Come abbiamo spiegato quattro anni fa in un fact-checking per l’agenzia stampa Agi, la legge del 1985 era molto più permissiva di quelle successive. Negli anni Ottanta, infatti, in Italia non esisteva ancora una normativa adeguata per il contrasto al rischio idrogeologico, sismico e vulcanico. Le leggi successive sono state invece adeguate agli standard per la tutela del territorio, del paesaggio, del contrasto del rischio sismico, vulcanico e idrogeologico.
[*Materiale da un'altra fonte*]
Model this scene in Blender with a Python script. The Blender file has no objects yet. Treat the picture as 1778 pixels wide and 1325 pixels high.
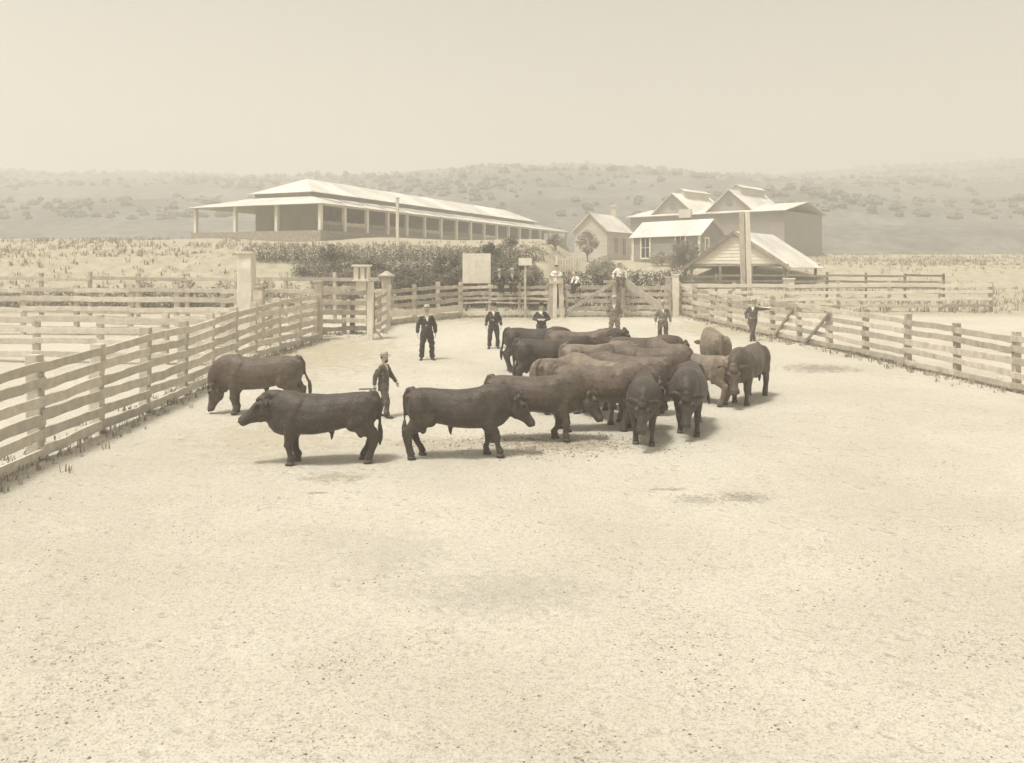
import bpy, bmesh, math, random
import numpy as np
from mathutils import Vector, Matrix, noise
random.seed(7); rng = np.random.default_rng(7)
S = bpy.context.scene
COL = S.collection
R = math.radians

# ------------------------------------------------------------------ camera
CAMZ = 3.75; FPX = 1500.0; HOR = 470.0
cam = bpy.data.cameras.new('camera'); cam_o = bpy.data.objects.new('camera', cam); COL.objects.link(cam_o)
cam.sensor_width = 36; cam.lens = FPX / 1778 * 36
cam.shift_y = -(662.5 - HOR) / 1778
cam.clip_start = 0.1; cam.clip_end = 5000
cam_o.location = (0, 0, CAMZ); cam_o.rotation_euler = (R(90), 0, 0)
S.camera = cam_o

# ------------------------------------------------------------------ sky, sun, exposure
SUN = Vector((-0.30, -0.24, 1.0)).normalized()      # from the scene towards the sun
W = bpy.data.worlds.new('World'); S.world = W; W.use_nodes = True
nt = W.node_tree; nt.nodes.clear()
sky = nt.nodes.new('ShaderNodeTexSky'); sky.sky_type = 'NISHITA'; sky.sun_disc = False
sky.sun_elevation = math.asin(SUN.z); sky.sun_rotation = math.atan2(SUN.x, SUN.y)
sky.air_density = 1.0; sky.dust_density = 4.0; sky.ozone_density = 1.0
bw = nt.nodes.new('ShaderNodeRGBToBW'); mx = nt.nodes.new('ShaderNodeMix'); mx.data_type = 'RGBA'; mx.blend_type = 'MULTIPLY'
mx.inputs[0].default_value = 1.0; mx.inputs[7].default_value = (1.0, 0.95, 0.86, 1)
bg = nt.nodes.new('ShaderNodeBackground'); bg.inputs['Strength'].default_value = 0.105
wo = nt.nodes.new('ShaderNodeOutputWorld')
nt.links.new(sky.outputs[0], bw.inputs[0]); nt.links.new(bw.outputs[0], mx.inputs[6])
nt.links.new(mx.outputs[2], bg.inputs[0]); nt.links.new(bg.outputs[0], wo.inputs[0])
sl = bpy.data.lights.new('sun', 'SUN'); sl.energy = 2.5; sl.angle = R(10); sl.color = (1.0, 0.965, 0.90)
so = bpy.data.objects.new('sun', sl); COL.objects.link(so)
so.rotation_euler = SUN.to_track_quat('Z', 'Y').to_euler()
S.view_settings.view_transform = 'Standard'; S.view_settings.look = 'None'
S.view_settings.gamma = 1; S.view_settings.use_curve_mapping = False
S.view_settings.exposure = 0.94
S.cycles.use_denoising = True
S.cycles.volume_bounces = 1; S.cycles.max_bounces = 6; S.cycles.diffuse_bounces = 3

# ------------------------------------------------------------------ places: pixel of the photograph -> metres
def interp(x, pts):
    xs = [p[0] for p in pts]; ys = [p[1] for p in pts]
    return float(np.interp(x, xs, ys))
LP = [(47, 1.23), (50, 1.45), (57, 4.6), (66, 5.3), (76, 6.2), (84, 6.8), (150, 6.9), (270, 5)]
RP = [(47, 1.23), (60, 1.7), (74, 2.3), (82, 4.2), (90, 4.65), (105, 5.0), (130, 6.2), (160, 6.5), (270, 5)]
def sstep(a, b, x):
    t = min(1, max(0, (x - a) / (b - a))); return t * t * (3 - 2 * t)
def zg(x, y):
    if y <= 47: return 0.041 * (y - 17)
    w = sstep(0.03, 0.10, x / y)
    return interp(y, LP) * (1 - w) + interp(y, RP) * w
def dist(py):                       # depth of the yard floor seen at photo row py
    return 4.447 / ((py - HOR) / FPX + 0.041)
def gp(px, py):
    y = dist(py); x = (px - 889) / FPX * y
    return Vector((x, y, zg(x, y)))
def at(px, y, z=None):
    x = (px - 889) / FPX * y
    return Vector((x, y, zg(x, y) if z is None else z))
def zpx(py, y): return CAMZ - (py - HOR) / FPX * y

# ------------------------------------------------------------------ materials
MATS = {}
def mat(name, col, rough=0.85, var=0.25, scale=3.0, bump=0.3, bscale=None, stretch=(1, 1, 1), obj=False, rnd=0.0, sheen=0.0, detail=6, spec=0.25, dark=None, fine=0.0):
    lum = .3 * col[0] + .59 * col[1] + .11 * col[2]; col = tuple(c * .8 + lum * .2 for c in col)
    m = bpy.data.materials.new(name); m.use_nodes = True
    N = m.node_tree.nodes; L = m.node_tree.links; b = N['Principled BSDF']
    b.inputs['Roughness'].default_value = rough; b.inputs['Specular IOR Level'].default_value = spec
    if sheen: b.inputs['Sheen Weight'].default_value = sheen; b.inputs['Sheen Roughness'].default_value = 0.5
    if obj:
        tc = N.new('ShaderNodeTexCoord'); vec = tc.outputs['Object']
    else:
        tc = N.new('ShaderNodeNewGeometry'); vec = tc.outputs['Position']
    mp = N.new('ShaderNodeMapping'); mp.inputs['Scale'].default_value = stretch; L.new(vec, mp.inputs[0])
    n1 = N.new('ShaderNodeTexNoise'); n1.inputs['Scale'].default_value = scale; n1.inputs['Detail'].default_value = detail
    n1.inputs['Roughness'].default_value = 0.6; L.new(mp.outputs[0], n1.inputs['Vector'])
    rp = N.new('ShaderNodeMapRange'); rp.inputs['From Min'].default_value = 0.28; rp.inputs['From Max'].default_value = 0.72
    L.new(n1.outputs[0], rp.inputs['Value'])
    mixc = N.new('ShaderNodeMix'); mixc.data_type = 'RGBA'
    d = dark or tuple(c * (1 - var) for c in col); l = tuple(min(1, c * (1 + var * 0.6)) for c in col)
    mixc.inputs[6].default_value = (*d, 1); mixc.inputs[7].default_value = (*l, 1)
    L.new(rp.outputs[0], mixc.inputs[0]); out = mixc.outputs[2]
    if fine:
        n3 = N.new('ShaderNodeTexNoise'); n3.inputs['Scale'].default_value = scale * 11; n3.inputs['Detail'].default_value = 3
        L.new(mp.outputs[0], n3.inputs['Vector'])
        r3 = N.new('ShaderNodeMapRange'); r3.inputs['From Min'].default_value = 0.3; r3.inputs['From Max'].default_value = 0.7
        r3.inputs['To Min'].default_value = 1 - fine; r3.inputs['To Max'].default_value = 1 + fine
        L.new(n3.outputs[0], r3.inputs['Value'])
        vm = N.new('ShaderNodeVectorMath'); vm.operation = 'SCALE'; L.new(out, vm.inputs[0]); L.new(r3.outputs[0], vm.inputs['Scale']); out = vm.outputs[0]
    if rnd:
        oi = N.new('ShaderNodeObjectInfo'); r2 = N.new('ShaderNodeMapRange')
        r2.inputs['To Min'].default_value = 1 - rnd; r2.inputs['To Max'].default_value = 1 + rnd * 0.6
        L.new(oi.outputs['Random'], r2.inputs['Value'])
        vm = N.new('ShaderNodeVectorMath'); vm.operation = 'SCALE'; L.new(out, vm.inputs[0]); L.new(r2.outputs[0], vm.inputs['Scale']); out = vm.outputs[0]
    L.new(out, b.inputs['Base Color'])
    if bump:
        n2 = N.new('ShaderNodeTexNoise'); n2.inputs['Scale'].default_value = bscale or scale * 6; n2.inputs['Detail'].default_value = 5
        L.new(mp.outputs[0], n2.inputs['Vector'])
        bp = N.new('ShaderNodeBump'); bp.inputs['Strength'].default_value = bump; bp.inputs['Distance'].default_value = 0.03
        L.new(n2.outputs[0], bp.inputs['Height']); L.new(bp.outputs[0], b.inputs['Normal'])
    MATS[name] = m
    return m
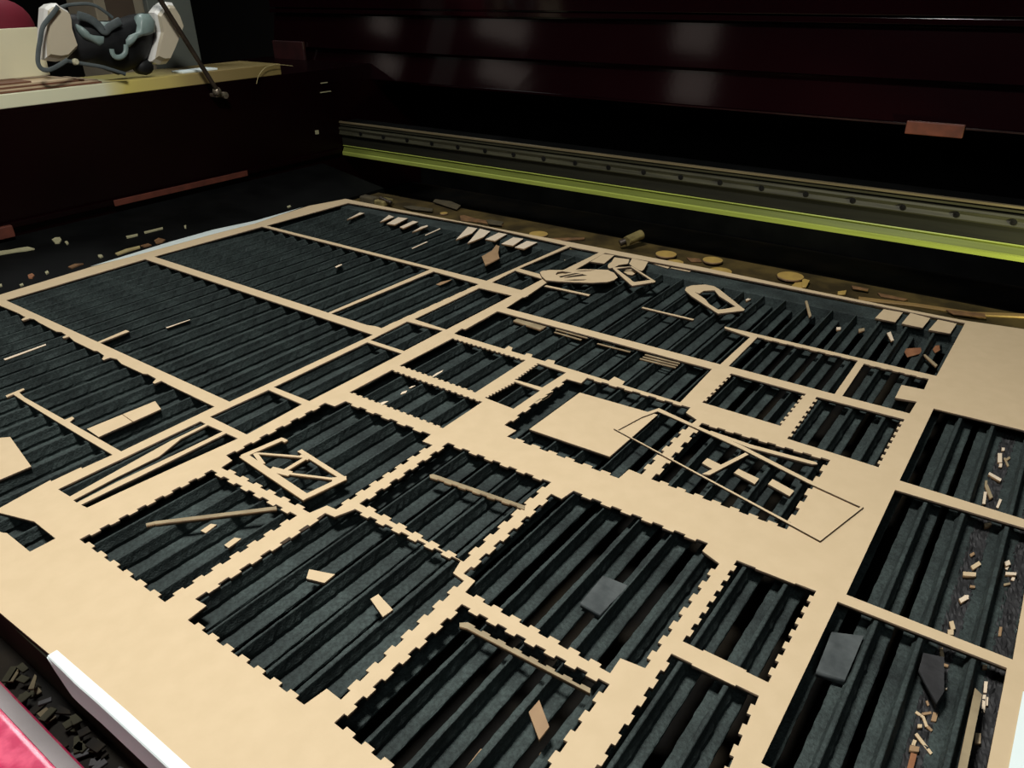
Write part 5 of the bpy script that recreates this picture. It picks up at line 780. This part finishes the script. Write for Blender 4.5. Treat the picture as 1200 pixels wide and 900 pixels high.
cr.color_ramp.elements[1].color = (0.20, 0.15, 0.05, 1); cr.color_ramp.elements[1].position = 1.0
for p_, c_ in ((0.10, (0.58, 0.49, 0.13, 1)), (0.35, (0.50, 0.41, 0.13, 1)), (0.55, (0.27, 0.20, 0.08, 1))):
    e = cr.color_ramp.elements.new(p_); e.color = c_
nt.links.new(rp.outputs[0], cr.inputs['Fac'])
nt.links.new(cr.outputs['Color'], nt.nodes['Principled BSDF'].inputs['Base Color'])
link('plank', me, (creamm,), board)
# stack of thin sheets, one by one
z = 229.3
heights = [2.6, 2.6, 2.4, 2.6, 2.4]
for i in range(5):
    x1 = [694, 690, 668, 652, 588][i]
    o = box('thin_sheet', 330, x1, 1346 + i * 2, 1450, z, z + heights[i], 'sheet_tan' if i in (1, 3) else 'sheet_brown', None, .2)
    tag(o, ['thin brown sheet at the bottom of the stack under the respirator', 'thin tan sheet second from the bottom of the stack on the cream board', 'thin brown sheet in the middle of the stack on the cream board', 'thin tan sheet second from the top of the stack on the cream board', 'short brown sheet on top of the stack beside the white cartridge'][i], 'sheet', 'stack of thin sheets on the cream board')
    z += heights[i] + .15
top_z = z
tag(box('cream_plate', 420, 646, 1412, 1424, z - .0, 314, 'cream2', None, 1.0), 'cream plate standing on edge behind the respirator', 'plate')
tag(box('grey_panel', 880, 972, 1476, 1490, 208.8, 470, 'greypanel', None, 2.0), 'tall grey panel standing behind the right respirator cartridge', 'panel')
tag(box('paper_strip', 846, 920, 1352, 1385, 229.3, 232.5, 'paper', None, .5), 'pale strip lying on the cream board by the grey panel', 'strip')
carton = empty('carton', (0.86, 1.58, 0.2085), 'beige carton with a brown panel standing behind the respirator', 'box')
box('carton_body', 815, 925, 1540, 1640, 208.8, 480, 'cardboard', carton, 2.0)
box('carton_label', 835, 890, 1537.5, 1539.8, 300, 470, 'cardbrown', carton, .5)
# dull red cushion at the top left
bm = bmesh.new()
bmesh.ops.create_uvsphere(bm, u_segments=32, v_segments=16, radius=1.0)
for v in bm.verts:
    s = lambda t: math.copysign(abs(t) ** .6, t)
    v.co = Vector((s(v.co.x) * .12, s(v.co.y) * .06, s(v.co.z) * .075))
me = mesh_from(bm, 'red_cushion', True)
tag(link('red_cushion', me, ('red',), None, (.60, 1.60, .286)), 'dull red cushion at the top left behind the cream plate', 'cushion')

tag(tube('bent_wire', [(986.0, 1332, 199.0), (990.0, 1332, 208.0), (997.0, 1332, 216.0), (1010.0, 1332, 226.0), (1028.0, 1332, 229.0), (1052.0, 1332, 228.0), (1079.0, 1332, 223.0)], 0.7, 'olive2'), 'thin bent wire looping over the right end of the cream board', 'wire')
for (x_, y_, z_), w_, h_ in zip([(1160.0, 1337, 183.0), (1161.0, 1337, 165.0), (1124.0, 1337, 88.0)], (9, 14, 4), (1.6, 1.8, 8)):
    tag(box('bolt_plate', x_ - w_, x_ + w_, 1336.5, 1340, z_ - h_ / 2, z_ + h_ / 2, 'bone', machine, .4), 'small pale metal plate on the side wall')
# ---- respirator
resp = empty('respirator', (0.73, 1.36, top_z * MM), 'half-mask respirator with two white cartridges on the sheet stack', 'respirator')
def inflate(name, outline, y_back, depth, m, parent, rings, smooth):
    """solid grown from an outline in the x-z plane; rings = [(scale, fraction of depth)] towards the front (-y)"""
    bm = bmesh.new()
    cx = sum(p[0] for p in outline) / len(outline); cz = sum(p[1] for p in outline) / len(outline)
    rows = []
    for s, f in rings:
        rows.append([bm.verts.new(Vector((cx + (x - cx) * s, y_back - depth * f, cz + (zz - cz) * s)) * MM) for x, zz in outline])
    n = len(outline)
    for a, b in zip(rows, rows[1:]):
        for i in range(n): bm.faces.new((a[i], a[(i + 1) % n], b[(i + 1) % n], b[i]))
    bm.faces.new(rows[0]); bm.faces.new(list(reversed(rows[-1])))
    me = mesh_from(bm, name, smooth); me.transform(Matrix.Translation(-parent.location))
    return link(name, me, (m,), parent)
lift = 0
POD = [(0.70, -0.5), (1.0, -0.2), (1.0, 0.45), (0.80, 1.0)]
def sub_inflate(name, outline, y_back, depth, m, sub_parent, rings):
    o = inflate(name, outline, y_back, depth, m, resp, rings, False)
    o.parent = sub_parent
    return o
for key, yb in (('pod_a', 1352), ('pod_b', 1356)):
    shell = inflate('filter_cartridge', MASK[key], yb, 26, 'white', resp, POD, False)
    sub_inflate('shaded_front', MASK[key], yb, 26.4, 'shaded_beige', shell, [(0.985, 0.40), (0.985, 0.47), (0.80, 1.0)])  # less-lit front of the white cartridge put into a beige colour
dome = [(0.75, -0.9), (0.95, -0.45), (1.0, 0.0), (0.94, .35), (0.8, .62), (0.55, .85), (0.25, .97), (0.05, 1.0)]
inflate('facepiece', MASK['body'], 1365, 34, 'dark_rubber', resp, dome, True)
def path(key, y, wob=0): return [(x, y + wob * math.sin(i * 1.3), z_) for i, (x, z_) in enumerate(MASK[key])]
SOFT = [(1.0, -0.6), (1.0, 0.0), (0.9, .5), (0.7, .85), (0.35, 1.0)]
for key, yb, dp in (('lobe_a', 1340, 9), ('lobe_b', 1338, 13), ('lobe_c', 1344, 8)):
    inflate('face_seal', MASK[key], yb, dp, 'grey_rubber', resp, SOFT, True)
tube('face_seal', path('rim2', 1331, 1), 4.2, 'grey_rubber', resp, .6)
tube('strap', path('strap1', 1320, 2), 3.6, 'strap', resp, .35)
tube('strap', path('strap2', 1345, 3), 2.6, 'strap', resp, .6)
tube('strap', path('strap3', 1326, 2), 3.0, 'strap', resp, .6)
tube('strap', path('strap4', 1330, 2), 6.5, 'strap', resp, .35)
bx_, bz_ = MASK['buckle']
inflate('buckle', [(bx_ + 5 * math.cos(a), bz_ + 5 * math.sin(a)) for a in [i * math.pi / 5 for i in range(10)]], 1324, 4, 'cream', resp, [(1, -.5), (1, .5), (.7, 1)], False)
inflate('exhale_valve', [(780 + 16 * math.cos(a), 246 + 13 * math.sin(a)) for a in [i * math.pi / 8 for i in range(16)]], 1362, 14, 'dark_rubber', resp, [(1, -.5), (1, .5), (.7, 1)], True)
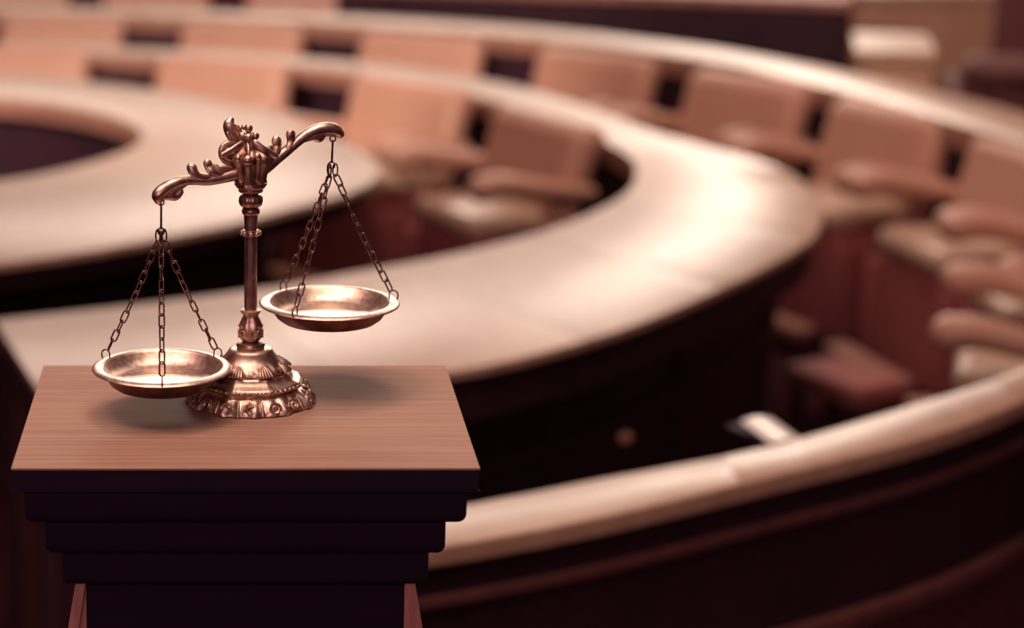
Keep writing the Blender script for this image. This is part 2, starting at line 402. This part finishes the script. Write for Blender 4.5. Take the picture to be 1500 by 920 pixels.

In breve, sembra che il primo governo Conte avesse scelto di fare riferimento alle legge del 1985 perché altrimenti la maggior parte degli edifici abusivi non sarebbero potuti essere condonati sulla base delle leggi successive, più restrittive.

«Una casa costruita illegalmente negli anni Novanta, magari proprio su una zona vincolata per via del rischio idrogeologico, per la quale fosse stato chiesto il condono in base alla legge del 2003 e che non avrebbe ottenuto risposta positiva in base a quella legge, oggi potrebbe invece essere condonata perché il decreto “Genova” rende applicabili i criteri più permissivi del 1985», scrivevamo il 10 novembre 2018 in un altro fact-checking per Agi. «Se non siamo di fronte formalmente a un nuovo condono, lo siamo nella sostanza: una nuova legge (il decreto “Genova”) permette teoricamente di condonare case abusive che non sarebbe stato possibile condonare senza questo intervento normativo. Non si tratta insomma di una semplice accelerazione nello smaltimento delle domande di condono rimaste arretrate».

Durante il suo esame alla Camera dei deputati, l’articolo 25 del decreto “Genova” è stato poi modificato: sono state escluse le istanze di condono presentate da persone condannate per associazione mafiosa ed è stata introdotta la necessità, per alcune richieste di condono, di ottenere il parere dell’autorità preposta alla tutela del vincolo paesaggistico. Inoltre, come spiega un dossier del Parlamento, era stato specificato che i contributi ai soggetti danneggiati dal sisma del 2017 non spettavano «per la parte relativa ad eventuali aumenti di volume oggetto del condono».